Please give the data below again in full, exactly as it stands.
# Start of Supplied material
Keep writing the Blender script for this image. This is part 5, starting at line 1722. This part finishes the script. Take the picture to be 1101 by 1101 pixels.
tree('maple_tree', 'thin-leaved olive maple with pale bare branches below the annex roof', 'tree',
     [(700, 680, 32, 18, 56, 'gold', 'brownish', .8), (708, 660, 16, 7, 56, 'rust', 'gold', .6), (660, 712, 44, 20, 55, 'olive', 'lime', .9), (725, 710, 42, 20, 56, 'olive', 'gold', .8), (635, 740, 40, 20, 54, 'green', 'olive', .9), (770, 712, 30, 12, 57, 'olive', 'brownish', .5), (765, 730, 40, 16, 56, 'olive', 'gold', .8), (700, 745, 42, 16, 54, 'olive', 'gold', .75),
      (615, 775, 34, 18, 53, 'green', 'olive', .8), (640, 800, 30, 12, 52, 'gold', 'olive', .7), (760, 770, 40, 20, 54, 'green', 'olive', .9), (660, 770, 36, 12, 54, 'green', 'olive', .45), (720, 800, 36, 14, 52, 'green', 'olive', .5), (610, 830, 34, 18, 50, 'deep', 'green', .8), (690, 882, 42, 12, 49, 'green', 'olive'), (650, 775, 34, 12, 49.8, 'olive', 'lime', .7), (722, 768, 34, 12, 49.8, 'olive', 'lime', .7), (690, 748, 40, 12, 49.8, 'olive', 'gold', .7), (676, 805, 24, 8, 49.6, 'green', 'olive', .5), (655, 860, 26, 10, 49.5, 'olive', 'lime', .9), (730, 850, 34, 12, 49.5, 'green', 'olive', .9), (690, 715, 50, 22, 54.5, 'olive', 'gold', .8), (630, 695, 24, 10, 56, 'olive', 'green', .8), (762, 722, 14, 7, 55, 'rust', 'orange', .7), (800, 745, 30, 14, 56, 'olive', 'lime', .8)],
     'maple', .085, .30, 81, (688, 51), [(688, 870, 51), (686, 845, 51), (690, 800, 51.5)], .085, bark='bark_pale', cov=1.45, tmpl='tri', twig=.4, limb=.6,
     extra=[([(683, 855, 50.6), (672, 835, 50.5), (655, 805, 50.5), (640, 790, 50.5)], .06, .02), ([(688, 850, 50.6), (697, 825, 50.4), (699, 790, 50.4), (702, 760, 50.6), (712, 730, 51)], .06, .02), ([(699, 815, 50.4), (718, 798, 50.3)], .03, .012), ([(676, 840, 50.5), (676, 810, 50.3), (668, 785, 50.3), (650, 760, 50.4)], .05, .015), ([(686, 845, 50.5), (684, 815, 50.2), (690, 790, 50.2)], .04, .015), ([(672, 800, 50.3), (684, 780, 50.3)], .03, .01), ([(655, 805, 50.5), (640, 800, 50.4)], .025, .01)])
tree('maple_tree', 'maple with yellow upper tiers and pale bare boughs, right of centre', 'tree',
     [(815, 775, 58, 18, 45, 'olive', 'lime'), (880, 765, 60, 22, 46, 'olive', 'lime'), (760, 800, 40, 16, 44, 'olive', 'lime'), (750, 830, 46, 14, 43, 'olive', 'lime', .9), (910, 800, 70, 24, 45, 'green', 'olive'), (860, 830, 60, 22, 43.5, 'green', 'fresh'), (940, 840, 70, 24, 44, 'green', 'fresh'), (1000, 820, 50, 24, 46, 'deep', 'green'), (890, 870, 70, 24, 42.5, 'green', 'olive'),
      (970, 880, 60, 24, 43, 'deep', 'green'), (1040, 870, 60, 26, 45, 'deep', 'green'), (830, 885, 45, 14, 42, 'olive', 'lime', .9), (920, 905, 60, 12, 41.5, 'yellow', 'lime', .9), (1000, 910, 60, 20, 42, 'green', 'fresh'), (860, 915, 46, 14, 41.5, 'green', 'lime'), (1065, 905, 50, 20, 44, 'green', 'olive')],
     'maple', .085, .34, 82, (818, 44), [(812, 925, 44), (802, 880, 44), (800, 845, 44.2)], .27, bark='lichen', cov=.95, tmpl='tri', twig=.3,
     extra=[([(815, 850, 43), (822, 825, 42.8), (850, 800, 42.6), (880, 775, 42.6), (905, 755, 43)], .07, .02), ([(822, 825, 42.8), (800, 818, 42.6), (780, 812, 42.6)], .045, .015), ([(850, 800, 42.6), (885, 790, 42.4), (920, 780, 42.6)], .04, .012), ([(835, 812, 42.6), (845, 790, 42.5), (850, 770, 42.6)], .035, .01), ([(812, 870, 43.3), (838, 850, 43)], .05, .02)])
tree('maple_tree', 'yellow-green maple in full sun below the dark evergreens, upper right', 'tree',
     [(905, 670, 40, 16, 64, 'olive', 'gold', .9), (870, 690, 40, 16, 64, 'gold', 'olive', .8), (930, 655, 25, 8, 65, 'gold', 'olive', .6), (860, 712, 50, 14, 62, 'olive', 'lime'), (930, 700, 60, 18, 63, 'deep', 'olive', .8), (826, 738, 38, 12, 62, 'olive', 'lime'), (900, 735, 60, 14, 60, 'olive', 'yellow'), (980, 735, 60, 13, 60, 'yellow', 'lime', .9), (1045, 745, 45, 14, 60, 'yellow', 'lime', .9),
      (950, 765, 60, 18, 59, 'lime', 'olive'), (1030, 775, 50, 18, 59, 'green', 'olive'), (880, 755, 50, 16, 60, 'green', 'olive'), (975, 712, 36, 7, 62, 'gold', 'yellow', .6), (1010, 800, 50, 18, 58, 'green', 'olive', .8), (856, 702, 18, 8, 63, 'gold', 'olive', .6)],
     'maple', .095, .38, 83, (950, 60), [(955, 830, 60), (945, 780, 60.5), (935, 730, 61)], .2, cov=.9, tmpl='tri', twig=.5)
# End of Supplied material
**Solution to this problem:**
Keep writing the Blender script for this image. This is part 5, starting at line 1722. This part finishes the script. Take the picture to be 1101 by 1101 pixels.
tree('maple_tree', 'thin-leaved olive maple with pale bare branches below the annex roof', 'tree',
     [(700, 680, 32, 18, 56, 'gold', 'brownish', .8), (708, 660, 16, 7, 56, 'rust', 'gold', .6), (660, 712, 44, 20, 55, 'olive', 'lime', .9), (725, 710, 42, 20, 56, 'olive', 'gold', .8), (635, 740, 40, 20, 54, 'green', 'olive', .9), (770, 712, 30, 12, 57, 'olive', 'brownish', .5), (765, 730, 40, 16, 56, 'olive', 'gold', .8), (700, 745, 42, 16, 54, 'olive', 'gold', .75),
      (615, 775, 34, 18, 53, 'green', 'olive', .8), (640, 800, 30, 12, 52, 'gold', 'olive', .7), (760, 770, 40, 20, 54, 'green', 'olive', .9), (660, 770, 36, 12, 54, 'green', 'olive', .45), (720, 800, 36, 14, 52, 'green', 'olive', .5), (610, 830, 34, 18, 50, 'deep', 'green', .8), (690, 882, 42, 12, 49, 'green', 'olive'), (650, 775, 34, 12, 49.8, 'olive', 'lime', .7), (722, 768, 34, 12, 49.8, 'olive', 'lime', .7), (690, 748, 40, 12, 49.8, 'olive', 'gold', .7), (676, 805, 24, 8, 49.6, 'green', 'olive', .5), (655, 860, 26, 10, 49.5, 'olive', 'lime', .9), (730, 850, 34, 12, 49.5, 'green', 'olive', .9), (690, 715, 50, 22, 54.5, 'olive', 'gold', .8), (630, 695, 24, 10, 56, 'olive', 'green', .8), (762, 722, 14, 7, 55, 'rust', 'orange', .7), (800, 745, 30, 14, 56, 'olive', 'lime', .8)],
     'maple', .085, .30, 81, (688, 51), [(688, 870, 51), (686, 845, 51), (690, 800, 51.5)], .085, bark='bark_pale', cov=1.45, tmpl='tri', twig=.4, limb=.6,
     extra=[([(683, 855, 50.6), (672, 835, 50.5), (655, 805, 50.5), (640, 790, 50.5)], .06, .02), ([(688, 850, 50.6), (697, 825, 50.4), (699, 790, 50.4), (702, 760, 50.6), (712, 730, 51)], .06, .02), ([(699, 815, 50.4), (718, 798, 50.3)], .03, .012), ([(676, 840, 50.5), (676, 810, 50.3), (668, 785, 50.3), (650, 760, 50.4)], .05, .015), ([(686, 845, 50.5), (684, 815, 50.2), (690, 790, 50.2)], .04, .015), ([(672, 800, 50.3), (684, 780, 50.3)], .03, .01), ([(655, 805, 50.5), (640, 800, 50.4)], .025, .01)])
tree('maple_tree', 'maple with yellow upper tiers and pale bare boughs, right of centre', 'tree',
     [(815, 775, 58, 18, 45, 'olive', 'lime'), (880, 765, 60, 22, 46, 'olive', 'lime'), (760, 800, 40, 16, 44, 'olive', 'lime'), (750, 830, 46, 14, 43, 'olive', 'lime', .9), (910, 800, 70, 24, 45, 'green', 'olive'), (860, 830, 60, 22, 43.5, 'green', 'fresh'), (940, 840, 70, 24, 44, 'green', 'fresh'), (1000, 820, 50, 24, 46, 'deep', 'green'), (890, 870, 70, 24, 42.5, 'green', 'olive'),
      (970, 880, 60, 24, 43, 'deep', 'green'), (1040, 870, 60, 26, 45, 'deep', 'green'), (830, 885, 45, 14, 42, 'olive', 'lime', .9), (920, 905, 60, 12, 41.5, 'yellow', 'lime', .9), (1000, 910, 60, 20, 42, 'green', 'fresh'), (860, 915, 46, 14, 41.5, 'green', 'lime'), (1065, 905, 50, 20, 44, 'green', 'olive')],
     'maple', .085, .34, 82, (818, 44), [(812, 925, 44), (802, 880, 44), (800, 845, 44.2)], .27, bark='lichen', cov=.95, tmpl='tri', twig=.3,
     extra=[([(815, 850, 43), (822, 825, 42.8), (850, 800, 42.6), (880, 775, 42.6), (905, 755, 43)], .07, .02), ([(822, 825, 42.8), (800, 818, 42.6), (780, 812, 42.6)], .045, .015), ([(850, 800, 42.6), (885, 790, 42.4), (920, 780, 42.6)], .04, .012), ([(835, 812, 42.6), (845, 790, 42.5), (850, 770, 42.6)], .035, .01), ([(812, 870, 43.3), (838, 850, 43)], .05, .02)])
tree('maple_tree', 'yellow-green maple in full sun below the dark evergreens, upper right', 'tree',
     [(905, 670, 40, 16, 64, 'olive', 'gold', .9), (870, 690, 40, 16, 64, 'gold', 'olive', .8), (930, 655, 25, 8, 65, 'gold', 'olive', .6), (860, 712, 50, 14, 62, 'olive', 'lime'), (930, 700, 60, 18, 63, 'deep', 'olive', .8), (826, 738, 38, 12, 62, 'olive', 'lime'), (900, 735, 60, 14, 60, 'olive', 'yellow'), (980, 735, 60, 13, 60, 'yellow', 'lime', .9), (1045, 745, 45, 14, 60, 'yellow', 'lime', .9),
      (950, 765, 60, 18, 59, 'lime', 'olive'), (1030, 775, 50, 18, 59, 'green', 'olive'), (880, 755, 50, 16, 60, 'green', 'olive'), (975, 712, 36, 7, 62, 'gold', 'yellow', .6), (1010, 800, 50, 18, 58, 'green', 'olive', .8), (856, 702, 18, 8, 63, 'gold', 'olive', .6)],
     'maple', .095, .38, 83, (950, 60), [(955, 830, 60), (945, 780, 60.5), (935, 730, 61)], .2, cov=.9, tmpl='tri', twig=.5)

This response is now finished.